‘It’s a new day in Queens’: Mets fans rejoice over trade for star shortstop

Jay Biggerstaff-USA TODAY Sports

Mets fans around New York have proven that a smile is highly contagious. 

The long-suffering legion of fans — a group this journalist proudly considers himself a part of — has expressed unbridled joy over the acquisition of superstar shortstop Francisco Lindor, who became a New York Met after the blockbuster trade was finalized on Thursday, Jan. 7. 

The trade for Lindor, nicknamed “Mr. Smile,” represents the beginning of a new era in Queens baseball, promised by the team’s new billionaire owner Steve Cohen when he bought the team late last year, fans said.

The deal, which also brings starting pitcher Carlos Carrasco to Queens, fills the team’s needs in the field, in the lineup and in its rotation. More importantly, acquiring Lindor, who will become a free agent by the end of the 2021 season, has generated unprecedented excitement in a fan base that hasn’t seen a World Series trophy in over 30 years. 

“I give that deal a 10 out of 10,” said Dylan Hornik, a 23-year-old from Long Island who bleeds orange and blue. “It’s a new day in Queens, a new dawn. It’s exciting, and we have every reason to be excited.”

With Cohen at the helm, the team from Flushing looks and feels different than it has in recent years, according to some fans who spoke with QNS.

“Off the field it does two huge things for me,” said Dan Healy, a 28-year-old lifelong fan from East Islip. “[Lindor] is going to be one of the most marketable athletes in all of New York City and it also proves that the old guard is officially over.”

For many, the trade makes the Mets, who finished a disappointing 26-34 in the shortened 2020 season, an instant contender. 

“It feels like the missing piece to this equation,” Hornik said. “This feels like the piece that could really make them contenders.”

Lindor, a 27-year-old four-time All Star, said he was excited to begin playing in New York during a press conference on Monday, Jan. 11, his first appearance in the Mets’ orange and blue.

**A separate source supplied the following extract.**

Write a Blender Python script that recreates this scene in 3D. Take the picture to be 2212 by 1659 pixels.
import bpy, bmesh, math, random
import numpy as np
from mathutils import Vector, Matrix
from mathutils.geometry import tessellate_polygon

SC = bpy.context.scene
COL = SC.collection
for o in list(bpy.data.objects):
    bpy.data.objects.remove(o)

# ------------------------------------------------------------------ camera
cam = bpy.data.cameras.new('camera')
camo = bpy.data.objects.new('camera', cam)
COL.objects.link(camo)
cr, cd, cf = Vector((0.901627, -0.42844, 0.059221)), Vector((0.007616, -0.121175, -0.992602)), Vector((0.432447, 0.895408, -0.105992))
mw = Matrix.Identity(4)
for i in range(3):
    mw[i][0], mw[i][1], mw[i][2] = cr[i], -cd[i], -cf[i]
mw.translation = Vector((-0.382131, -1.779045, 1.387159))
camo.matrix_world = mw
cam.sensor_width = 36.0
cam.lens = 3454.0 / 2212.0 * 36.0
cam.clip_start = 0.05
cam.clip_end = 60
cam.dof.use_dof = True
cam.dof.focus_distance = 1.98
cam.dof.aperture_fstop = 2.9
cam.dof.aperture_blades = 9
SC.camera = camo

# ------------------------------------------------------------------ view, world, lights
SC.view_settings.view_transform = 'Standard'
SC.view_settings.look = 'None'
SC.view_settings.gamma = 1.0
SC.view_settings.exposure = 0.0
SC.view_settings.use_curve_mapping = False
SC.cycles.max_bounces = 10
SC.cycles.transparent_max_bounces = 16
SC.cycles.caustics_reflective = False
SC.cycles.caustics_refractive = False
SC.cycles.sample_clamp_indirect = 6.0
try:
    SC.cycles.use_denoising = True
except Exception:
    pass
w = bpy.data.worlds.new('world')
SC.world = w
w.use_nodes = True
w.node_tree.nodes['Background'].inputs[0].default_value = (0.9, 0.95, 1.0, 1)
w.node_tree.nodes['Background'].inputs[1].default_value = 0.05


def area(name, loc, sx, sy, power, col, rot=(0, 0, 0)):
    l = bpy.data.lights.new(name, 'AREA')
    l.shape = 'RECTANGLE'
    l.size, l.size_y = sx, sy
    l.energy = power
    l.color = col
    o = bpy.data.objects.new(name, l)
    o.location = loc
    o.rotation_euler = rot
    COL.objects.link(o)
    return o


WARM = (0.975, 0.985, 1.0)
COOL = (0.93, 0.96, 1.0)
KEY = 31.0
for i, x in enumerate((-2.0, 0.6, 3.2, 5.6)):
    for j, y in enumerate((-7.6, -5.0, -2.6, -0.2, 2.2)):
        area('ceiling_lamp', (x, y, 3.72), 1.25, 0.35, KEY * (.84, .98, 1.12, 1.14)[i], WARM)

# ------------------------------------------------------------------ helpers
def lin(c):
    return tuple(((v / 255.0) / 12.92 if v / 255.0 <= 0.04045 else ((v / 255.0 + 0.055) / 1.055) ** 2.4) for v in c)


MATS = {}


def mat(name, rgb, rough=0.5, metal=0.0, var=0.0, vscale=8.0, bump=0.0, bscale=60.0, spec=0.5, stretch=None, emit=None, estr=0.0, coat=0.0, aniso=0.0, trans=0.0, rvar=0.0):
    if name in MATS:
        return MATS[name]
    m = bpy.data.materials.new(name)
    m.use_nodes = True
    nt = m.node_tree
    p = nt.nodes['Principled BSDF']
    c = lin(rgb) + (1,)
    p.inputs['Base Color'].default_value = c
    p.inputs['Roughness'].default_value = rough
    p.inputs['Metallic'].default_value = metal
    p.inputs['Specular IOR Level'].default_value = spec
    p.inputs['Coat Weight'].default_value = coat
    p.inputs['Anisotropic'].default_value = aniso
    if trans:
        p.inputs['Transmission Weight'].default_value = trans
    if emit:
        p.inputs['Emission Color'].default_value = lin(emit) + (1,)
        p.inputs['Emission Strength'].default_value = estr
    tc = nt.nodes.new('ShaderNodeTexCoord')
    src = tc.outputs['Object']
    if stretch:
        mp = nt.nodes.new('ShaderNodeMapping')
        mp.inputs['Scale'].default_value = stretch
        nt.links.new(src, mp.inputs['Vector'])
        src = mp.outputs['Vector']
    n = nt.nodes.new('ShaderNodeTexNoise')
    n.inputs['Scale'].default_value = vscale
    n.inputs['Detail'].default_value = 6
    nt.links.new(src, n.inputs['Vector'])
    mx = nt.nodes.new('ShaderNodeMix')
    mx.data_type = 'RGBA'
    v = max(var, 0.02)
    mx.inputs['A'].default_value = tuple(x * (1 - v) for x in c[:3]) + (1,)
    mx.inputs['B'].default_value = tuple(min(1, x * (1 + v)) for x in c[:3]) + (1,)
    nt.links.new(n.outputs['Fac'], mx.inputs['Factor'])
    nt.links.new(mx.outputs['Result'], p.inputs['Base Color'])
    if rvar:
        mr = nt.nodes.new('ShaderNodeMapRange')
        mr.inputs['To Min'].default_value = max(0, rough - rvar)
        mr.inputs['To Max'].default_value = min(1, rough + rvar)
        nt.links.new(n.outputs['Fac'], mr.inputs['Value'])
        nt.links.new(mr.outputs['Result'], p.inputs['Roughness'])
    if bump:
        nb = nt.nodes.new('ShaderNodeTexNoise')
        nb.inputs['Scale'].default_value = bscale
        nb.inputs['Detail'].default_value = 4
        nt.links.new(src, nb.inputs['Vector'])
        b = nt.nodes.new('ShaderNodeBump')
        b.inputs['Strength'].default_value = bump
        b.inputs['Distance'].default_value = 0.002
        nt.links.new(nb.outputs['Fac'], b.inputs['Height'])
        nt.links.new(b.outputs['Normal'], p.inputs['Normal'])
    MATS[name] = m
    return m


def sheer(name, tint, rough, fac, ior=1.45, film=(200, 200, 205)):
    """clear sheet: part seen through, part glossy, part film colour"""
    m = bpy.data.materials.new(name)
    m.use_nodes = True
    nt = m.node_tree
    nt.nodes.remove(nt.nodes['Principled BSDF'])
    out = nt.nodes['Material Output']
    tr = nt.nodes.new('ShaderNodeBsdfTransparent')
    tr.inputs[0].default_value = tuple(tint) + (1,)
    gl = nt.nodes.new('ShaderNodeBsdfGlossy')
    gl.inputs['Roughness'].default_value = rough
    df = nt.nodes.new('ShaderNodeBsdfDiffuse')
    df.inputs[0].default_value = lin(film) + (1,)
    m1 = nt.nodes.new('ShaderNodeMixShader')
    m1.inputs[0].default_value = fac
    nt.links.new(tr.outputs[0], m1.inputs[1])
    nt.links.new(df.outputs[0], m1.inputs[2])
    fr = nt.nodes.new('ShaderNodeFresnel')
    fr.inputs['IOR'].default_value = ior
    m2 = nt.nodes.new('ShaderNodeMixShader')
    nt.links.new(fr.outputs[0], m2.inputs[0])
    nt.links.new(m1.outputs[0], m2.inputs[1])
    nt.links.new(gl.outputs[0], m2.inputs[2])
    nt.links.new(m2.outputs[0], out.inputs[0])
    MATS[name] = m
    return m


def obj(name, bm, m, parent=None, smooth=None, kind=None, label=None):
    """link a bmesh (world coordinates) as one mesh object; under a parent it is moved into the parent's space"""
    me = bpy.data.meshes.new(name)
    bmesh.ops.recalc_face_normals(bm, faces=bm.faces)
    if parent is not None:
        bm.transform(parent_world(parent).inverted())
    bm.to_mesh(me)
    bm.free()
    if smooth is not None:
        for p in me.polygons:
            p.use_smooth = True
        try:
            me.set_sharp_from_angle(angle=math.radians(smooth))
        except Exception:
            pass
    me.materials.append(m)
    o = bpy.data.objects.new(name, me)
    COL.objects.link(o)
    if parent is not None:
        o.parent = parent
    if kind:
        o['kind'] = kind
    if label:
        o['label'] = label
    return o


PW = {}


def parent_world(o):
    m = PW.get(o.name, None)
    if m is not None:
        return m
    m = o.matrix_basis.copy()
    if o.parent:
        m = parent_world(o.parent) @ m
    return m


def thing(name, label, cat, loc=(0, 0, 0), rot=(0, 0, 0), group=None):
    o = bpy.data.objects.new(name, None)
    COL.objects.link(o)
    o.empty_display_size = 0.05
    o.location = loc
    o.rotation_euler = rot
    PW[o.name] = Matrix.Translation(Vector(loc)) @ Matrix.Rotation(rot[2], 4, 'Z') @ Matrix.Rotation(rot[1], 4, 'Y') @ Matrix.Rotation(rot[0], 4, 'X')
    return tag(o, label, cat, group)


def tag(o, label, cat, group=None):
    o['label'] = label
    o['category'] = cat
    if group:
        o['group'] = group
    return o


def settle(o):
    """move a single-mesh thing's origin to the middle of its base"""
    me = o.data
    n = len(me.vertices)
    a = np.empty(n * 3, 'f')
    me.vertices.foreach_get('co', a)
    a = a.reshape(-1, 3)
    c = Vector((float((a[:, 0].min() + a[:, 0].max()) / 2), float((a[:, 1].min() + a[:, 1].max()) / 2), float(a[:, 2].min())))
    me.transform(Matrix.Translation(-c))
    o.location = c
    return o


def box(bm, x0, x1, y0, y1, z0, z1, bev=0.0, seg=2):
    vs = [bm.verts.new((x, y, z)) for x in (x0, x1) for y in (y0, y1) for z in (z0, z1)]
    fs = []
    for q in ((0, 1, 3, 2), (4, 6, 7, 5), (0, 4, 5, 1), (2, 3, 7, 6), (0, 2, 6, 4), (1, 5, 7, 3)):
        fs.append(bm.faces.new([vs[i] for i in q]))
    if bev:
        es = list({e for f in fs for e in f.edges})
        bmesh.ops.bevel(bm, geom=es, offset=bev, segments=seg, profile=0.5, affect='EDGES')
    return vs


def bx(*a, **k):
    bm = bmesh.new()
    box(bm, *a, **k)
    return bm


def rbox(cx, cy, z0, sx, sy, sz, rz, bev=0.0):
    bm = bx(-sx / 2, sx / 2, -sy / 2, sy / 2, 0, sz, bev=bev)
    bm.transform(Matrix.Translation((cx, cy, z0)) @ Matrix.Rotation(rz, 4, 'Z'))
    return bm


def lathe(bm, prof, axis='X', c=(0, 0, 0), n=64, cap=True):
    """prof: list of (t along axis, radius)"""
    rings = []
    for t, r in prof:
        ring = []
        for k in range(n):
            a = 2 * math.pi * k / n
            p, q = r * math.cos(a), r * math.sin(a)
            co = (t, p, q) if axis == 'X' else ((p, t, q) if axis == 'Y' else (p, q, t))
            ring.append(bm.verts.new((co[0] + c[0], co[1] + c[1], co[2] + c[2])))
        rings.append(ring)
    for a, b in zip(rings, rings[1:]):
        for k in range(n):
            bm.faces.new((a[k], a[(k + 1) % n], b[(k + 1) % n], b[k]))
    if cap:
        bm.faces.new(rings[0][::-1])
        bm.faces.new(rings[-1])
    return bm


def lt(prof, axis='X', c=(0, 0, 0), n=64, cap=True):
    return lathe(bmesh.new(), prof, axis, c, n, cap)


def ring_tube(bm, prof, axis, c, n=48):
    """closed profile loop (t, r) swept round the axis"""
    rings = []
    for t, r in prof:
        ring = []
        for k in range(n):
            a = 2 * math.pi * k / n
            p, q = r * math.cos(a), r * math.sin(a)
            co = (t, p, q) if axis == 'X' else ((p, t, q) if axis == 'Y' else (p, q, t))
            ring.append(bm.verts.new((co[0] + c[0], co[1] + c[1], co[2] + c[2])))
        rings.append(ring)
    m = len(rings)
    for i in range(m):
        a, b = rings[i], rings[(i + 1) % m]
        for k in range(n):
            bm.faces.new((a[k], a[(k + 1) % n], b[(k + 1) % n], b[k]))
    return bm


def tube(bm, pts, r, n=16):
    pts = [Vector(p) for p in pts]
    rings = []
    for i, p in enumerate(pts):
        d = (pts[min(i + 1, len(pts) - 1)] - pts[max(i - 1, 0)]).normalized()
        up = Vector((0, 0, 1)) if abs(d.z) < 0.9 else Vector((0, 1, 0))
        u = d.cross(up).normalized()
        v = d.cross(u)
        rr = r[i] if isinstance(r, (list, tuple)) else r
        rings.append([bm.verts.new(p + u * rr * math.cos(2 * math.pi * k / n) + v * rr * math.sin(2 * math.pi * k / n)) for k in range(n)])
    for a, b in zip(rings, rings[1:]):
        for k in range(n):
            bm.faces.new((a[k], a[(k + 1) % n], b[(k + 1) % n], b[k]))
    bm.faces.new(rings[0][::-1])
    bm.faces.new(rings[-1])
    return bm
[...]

“There’s been so much excitement with the Mets that I couldn’t help myself in being extremely excited,” Lindor said. “I’m blessed to be able to play this game in the biggest city in the world and in one of the most fun cities in the world.”

In picking up Lindor and Carrasco, the Mets parted ways with shortstops Amed Rosario and Andres Gimenez, and two minor league prospects in pitcher Josh Wolf and outfielder Isaiah Greene. But while some fans are sad to see the four players depart for Cleveland, they also feel the Mets saw the better end of the deal. 

“Gimenez was a nice piece. I liked him, nice defense, he hit well and I’m going to miss him,” said Matt Mancuso, a 21-year-old from Bergen County, N.J. “But getting Lindor means you have to send a package with some notable names … Overall, I really like the package. [The Mets] didn’t sacrifice too much.”

With about a month left in the offseason, fans said they feel relatively content if the Lindor trade ends up being the last major trade or signing the Mets made prior to the start of the 2021 season. Prior to the Lindor trade, the Mets notably picked up catcher James McCann and reliever Trevor May.

“I don’t necessarily think they need what some would consider a ‘major move,’” Healy said. “I’m still holding out hopes for [George] Springer, but at the end of the day, if it comes down to just Springer, or Jackie Bradley Jr., another relief pitcher, and one of the reclamation starters, I’d prefer the three pieces to make the roster deeper.”

For Mancuso, who attended game three of the National League Division Series against the Dodgers in 2015 at Citi Field, the trade is one of the greatest moments of his Mets fandom, and has laid the foundations for many great memories to come. 

“Cohen is setting the team up for a World Series,” Mancuso said. “This is up there, in terms of being a Mets fan. I don’t know if it’s number one, but it’s definitely up there.”